> [DATA IN THIS EXERCISE]:
○ ○ ○ ○

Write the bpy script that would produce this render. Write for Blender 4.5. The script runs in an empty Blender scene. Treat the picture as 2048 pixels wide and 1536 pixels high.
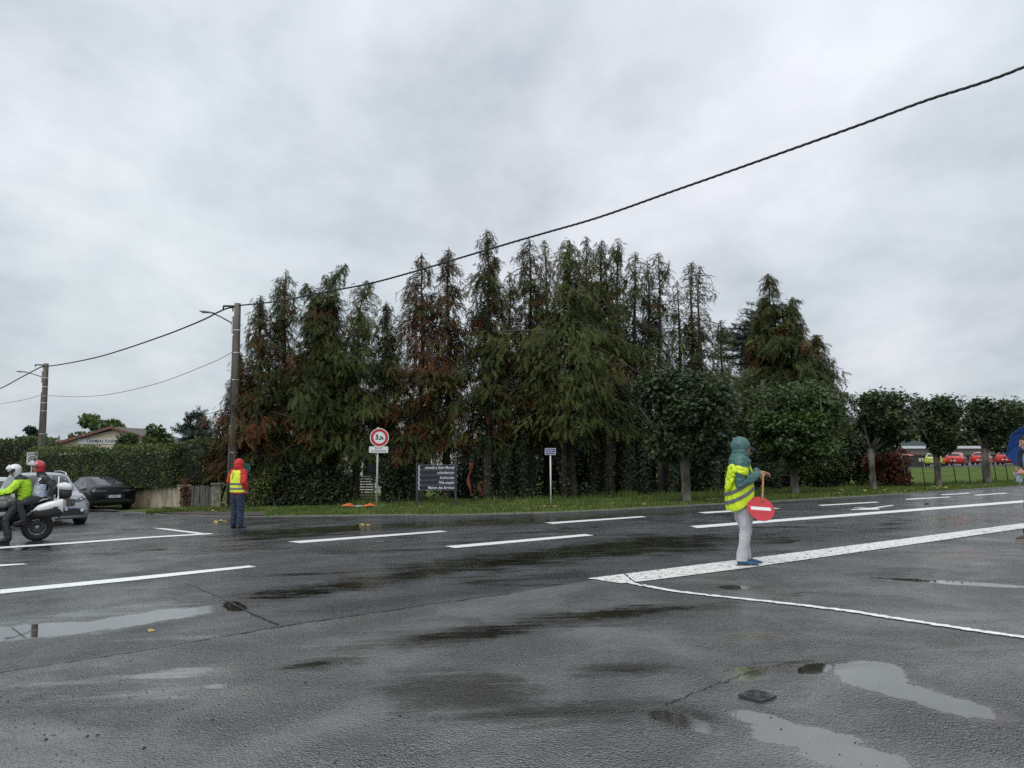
import bpy, bmesh, math, random
import numpy as np
from mathutils import Vector, Matrix, noise as mnoise
from mathutils.bvhtree import BVHTree

S = bpy.context.scene
COL = S.collection
R = math.radians

# ---------------------------------------------------------------- camera
FPX = 1500.0
PITCH = math.atan(132 / FPX)
EYE = Vector((0, 0, 1.42))
cam = bpy.data.objects.new('camera', bpy.data.cameras.new('camera'))
COL.objects.link(cam)
cam.location = EYE
cam.rotation_euler = (R(90) + PITCH, 0, 0)
cam.data.sensor_width = 36
cam.data.lens = 36 * FPX / 2048
cam.data.clip_start = 0.1
cam.data.clip_end = 3000
S.camera = cam

# ---------------------------------------------------------------- world, overcast sky
SUN_EL, SUN_AZ = R(52), R(205)
w = bpy.data.worlds.new('World'); S.world = w; w.use_nodes = True
nt = w.node_tree; N = nt.nodes; L = nt.links
N.clear()
out = N.new('ShaderNodeOutputWorld')
sky = N.new('ShaderNodeTexSky'); sky.sky_type = 'NISHITA'; sky.sun_disc = False
sky.sun_elevation = SUN_EL; sky.sun_rotation = SUN_AZ
sky.air_density = 1.0; sky.dust_density = 4.0
bg1 = N.new('ShaderNodeBackground'); bg1.inputs[1].default_value = 0.06
L.new(sky.outputs[0], bg1.inputs[0])
tc = N.new('ShaderNodeTexCoord')
sep = N.new('ShaderNodeSeparateXYZ'); L.new(tc.outputs['Generated'], sep.inputs[0])
def wmath(op, a, b=None, c=None):
    m = N.new('ShaderNodeMath'); m.operation = op
    for i, v in enumerate((a, b, c)):
        if v is None: continue
        if isinstance(v, (int, float)): m.inputs[i].default_value = v
        else: L.new(v, m.inputs[i])
    return m.outputs[0]
zz = wmath('MAXIMUM', sep.outputs[2], 0.0)
dz = wmath('ADD', zz, 0.34)
cx = wmath('DIVIDE', sep.outputs[0], dz); cy = wmath('DIVIDE', sep.outputs[1], dz)
cmb = N.new('ShaderNodeCombineXYZ'); L.new(cx, cmb.inputs[0]); L.new(cy, cmb.inputs[1])
def wnoise(scale, detail, rough, off, dist=0.0):
    mp = N.new('ShaderNodeMapping'); mp.inputs['Location'].default_value = off
    mp.inputs['Rotation'].default_value = (0, 0, R(35)); mp.inputs['Scale'].default_value = (1, 0.85, 1)
    L.new(cmb.outputs[0], mp.inputs[0])
    n = N.new('ShaderNodeTexNoise'); n.inputs['Scale'].default_value = scale
    n.inputs['Detail'].default_value = detail; n.inputs['Roughness'].default_value = rough
    n.inputs['Distortion'].default_value = dist
    L.new(mp.outputs[0], n.inputs['Vector'])
    return n.outputs['Fac']
n1 = wnoise(1.9, 7, 0.56, (3.1, 1.7, 0), 0.1)
n2 = wnoise(1.1, 3, 0.5, (9.3, 4.2, 2), 0.2)
rmp = N.new('ShaderNodeValToRGB'); L.new(n1, rmp.inputs[0])
rmp.color_ramp.elements[0].position = 0.34; rmp.color_ramp.elements[0].color = (0.435, 0.490, 0.535, 1)
rmp.color_ramp.elements[1].position = 0.68; rmp.color_ramp.elements[1].color = (0.725, 0.762, 0.805, 1)
e = rmp.color_ramp.elements.new(0.5); e.color = (0.580, 0.630, 0.677, 1)
tint = N.new('ShaderNodeValToRGB'); L.new(n2, tint.inputs[0])
tint.color_ramp.elements[0].position = 0.35; tint.color_ramp.elements[0].color = (0.98, 1.01, 1.0, 1)
tint.color_ramp.elements[1].position = 0.65; tint.color_ramp.elements[1].color = (1.015, 0.995, 1.015, 1)
mx = N.new('ShaderNodeMix'); mx.data_type = 'RGBA'; mx.blend_type = 'MULTIPLY'; mx.inputs[0].default_value = 1.0
L.new(rmp.outputs[0], mx.inputs[6]); L.new(tint.outputs[0], mx.inputs[7])
bg2 = N.new('ShaderNodeBackground'); L.new(mx.outputs[2], bg2.inputs[0])
L.new(wmath('MULTIPLY_ADD', zz, 0.45, 0.87), bg2.inputs[1])
ms = N.new('ShaderNodeMixShader'); ms.inputs[0].default_value = 0.95
L.new(bg1.outputs[0], ms.inputs[1]); L.new(bg2.outputs[0], ms.inputs[2])
L.new(ms.outputs[0], out.inputs[0])

sun = bpy.data.objects.new('sun', bpy.data.lights.new('sun', 'SUN'))
COL.objects.link(sun)
sun.data.energy = 1.3; sun.data.angle = R(50); sun.data.color = (1.0, 0.97, 0.93)
_d = Vector((math.sin(SUN_AZ) * math.cos(SUN_EL), math.cos(SUN_AZ) * math.cos(SUN_EL), math.sin(SUN_EL)))
sun.rotation_euler = (-_d).to_track_quat('-Z', 'Y').to_euler()

S.view_settings.view_transform = 'Standard'; S.view_settings.look = 'None'
S.view_settings.gamma = 1.0; S.view_settings.exposure = 0.25
S.cycles.use_denoising = False
S.cycles.max_bounces = 6; S.cycles.diffuse_bounces = 2; S.cycles.glossy_bounces = 3
S.cycles.transmission_bounces = 4; S.cycles.transparent_max_bounces = 8

# ---------------------------------------------------------------- ground geometry and pixel rays
GX, GY = 0.026, -0.020
def gz(x, y):
    return GX * max(-70, min(75, x)) + GY * max(-40, min(115, y))
def ray(px, py):
    dx = (px - 1024) / FPX; dy = (768 - py) / FPX
    c, s = math.cos(PITCH), math.sin(PITCH)
    return Vector((dx, c - dy * s, s + dy * c))
def at(px, py, Y):
    d = ray(px, py)
    return EYE + d * (Y / d.y)
def G(px, py, dz=0.0):
    d = ray(px, py)
    t = EYE.z / (GX * d.x + GY * d.y - d.z)
    p = EYE + d * t
    return Vector((p.x, p.y, p.z + dz))
def GX_at(px, Y):
    """ground point under column px at depth Y"""
    x = (px - 1024) / FPX * Y
    return Vector((x, Y, gz(x, Y)))

# ---------------------------------------------------------------- materials
def principled(m):
    return m.node_tree.nodes['Principled BSDF']
MATS = {}
def pm(name, col, rough=0.6, metal=0.0, var=0.12, scale=6.0, bump=0.0, bscale=None, spec=0.5, stretch=None,
       col2=None, coat=0.0, trans=0.0, emit=None, lo=0.38, hi=0.62):
    if name in MATS: return MATS[name]
    m = bpy.data.materials.new(name); m.use_nodes = True
    t = m.node_tree; b = principled(m)
    b.inputs['Roughness'].default_value = rough
    b.inputs['Metallic'].default_value = metal
    b.inputs['Specular IOR Level'].default_value = spec
    b.inputs['Coat Weight'].default_value = coat
    b.inputs['Coat Roughness'].default_value = 0.05
    tcn = t.nodes.new('ShaderNodeTexCoord')
    vec = tcn.outputs['Object']
    if stretch:
        mp = t.nodes.new('ShaderNodeMapping'); mp.inputs['Scale'].default_value = stretch
        t.links.new(vec, mp.inputs[0]); vec = mp.outputs[0]
    n = t.nodes.new('ShaderNodeTexNoise'); n.inputs['Scale'].default_value = scale
    n.inputs['Detail'].default_value = 5; n.inputs['Roughness'].default_value = 0.6
    t.links.new(vec, n.inputs['Vector'])
    r = t.nodes.new('ShaderNodeValToRGB'); t.links.new(n.outputs['Fac'], r.inputs[0])
    r.color_ramp.elements[0].position = lo; r.color_ramp.elements[1].position = hi
    a = col2 if col2 else tuple(c * (1 - var) for c in col)
    bb = col if col2 else tuple(min(1, c * (1 + var)) for c in col)
    r.color_ramp.elements[0].color = (*a, 1); r.color_ramp.elements[1].color = (*bb, 1)
    t.links.new(r.outputs[0], b.inputs['Base Color'])
    if bump:
        n2 = t.nodes.new('ShaderNodeTexNoise'); n2.inputs['Scale'].default_value = bscale or scale * 6
        n2.inputs['Detail'].default_value = 3
        t.links.new(vec, n2.inputs['Vector'])
        bp = t.nodes.new('ShaderNodeBump'); bp.inputs['Strength'].default_value = bump
        bp.inputs['Distance'].default_value = 0.01
        t.links.new(n2.outputs['Fac'], bp.inputs['Height']); t.links.new(bp.outputs[0], b.inputs['Normal'])
    if emit:
        b.inputs['Emission Color'].default_value = (*col, 1); b.inputs['Emission Strength'].default_value = emit
    if trans:
        b.inputs['Transmission Weight'].default_value = trans
    MATS[name] = m
    return m

def leaf_mat(name, ramp, rust=None, rough=0.45, transl=0.25, wscale=0.8, spec=0.45):
    """two-sided leaf; 'tone' (per leaf) moves along the ramp, 'rust' mixes in the dead colour"""
    m = bpy.data.materials.new(name); m.use_nodes = True
    t = m.node_tree; b = principled(m)
    b.inputs['Roughness'].default_value = rough
    b.inputs['Specular IOR Level'].default_value = spec
    at_ = t.nodes.new('ShaderNodeAttribute'); at_.attribute_name = 'tone'
    geo = t.nodes.new('ShaderNodeNewGeometry')
    n = t.nodes.new('ShaderNodeTexNoise'); n.inputs['Scale'].default_value = wscale; n.inputs['Detail'].default_value = 3
    t.links.new(geo.outputs['Position'], n.inputs['Vector'])
    ad = t.nodes.new('ShaderNodeMath'); ad.operation = 'MULTIPLY_ADD'
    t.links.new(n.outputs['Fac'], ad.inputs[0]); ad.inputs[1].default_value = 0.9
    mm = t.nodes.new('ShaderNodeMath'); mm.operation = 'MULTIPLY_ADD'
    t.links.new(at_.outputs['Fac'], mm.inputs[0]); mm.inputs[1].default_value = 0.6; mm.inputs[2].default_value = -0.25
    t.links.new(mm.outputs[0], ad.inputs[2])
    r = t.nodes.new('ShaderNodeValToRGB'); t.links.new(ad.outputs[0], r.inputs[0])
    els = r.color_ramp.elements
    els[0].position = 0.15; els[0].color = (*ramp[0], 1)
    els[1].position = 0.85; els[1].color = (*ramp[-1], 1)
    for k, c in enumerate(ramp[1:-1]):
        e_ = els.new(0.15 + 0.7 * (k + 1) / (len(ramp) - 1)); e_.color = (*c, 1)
    colr = r.outputs[0]
    if rust:
        ar = t.nodes.new('ShaderNodeAttribute'); ar.attribute_name = 'rust'
        mr = t.nodes.new('ShaderNodeMix'); mr.data_type = 'RGBA'
        t.links.new(ar.outputs['Fac'], mr.inputs[0]); t.links.new(colr, mr.inputs[6])
        r2 = t.nodes.new('ShaderNodeValToRGB'); t.links.new(at_.outputs['Fac'], r2.inputs[0])
        r2.color_ramp.elements[0].color = (*rust[0], 1); r2.color_ramp.elements[1].color = (*rust[1], 1)
        t.links.new(r2.outputs[0], mr.inputs[7]); colr = mr.outputs[2]
    t.links.new(colr, b.inputs['Base Color'])
    if transl:
        tr = t.nodes.new('ShaderNodeBsdfTranslucent'); t.links.new(colr, tr.inputs[0])
        mxs = t.nodes.new('ShaderNodeMixShader'); mxs.inputs[0].default_value = transl
        o = t.nodes['Material Output']
        t.links.new(b.outputs[0], mxs.inputs[1]); t.links.new(tr.outputs[0], mxs.inputs[2])
        t.links.new(mxs.outputs[0], o.inputs[0])
    return m

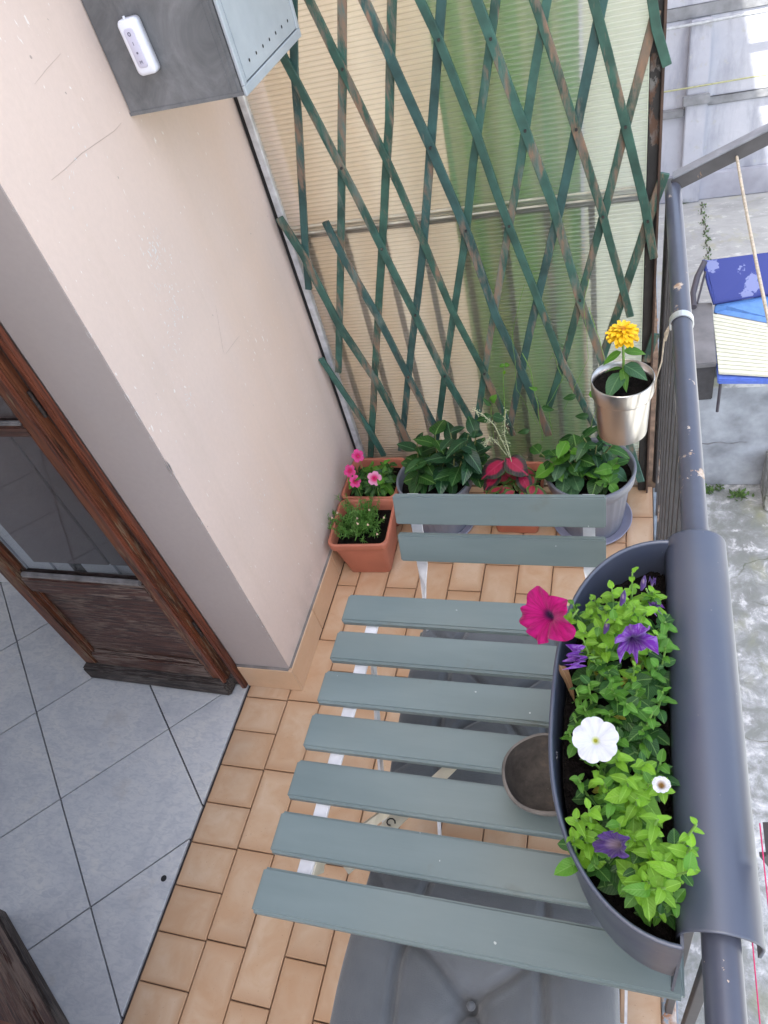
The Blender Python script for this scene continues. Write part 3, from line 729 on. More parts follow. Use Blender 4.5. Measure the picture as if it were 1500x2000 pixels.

○ ○ ○ ○

> [SHORT TASK]: Omit the pictures, then repeat exactly each line from the beginning of the listing through the line with "R = math.radians".

> [TASK RESULT]:
Write the bpy script that would produce this render. Write for Blender 4.5. The script runs in an empty Blender scene. Treat the picture as 2048 pixels wide and 1536 pixels high.
import bpy, bmesh, math, random
import numpy as np
from mathutils import Vector, Matrix, noise as mnoise
from mathutils.bvhtree import BVHTree

S = bpy.context.scene
COL = S.collection
R = math.radians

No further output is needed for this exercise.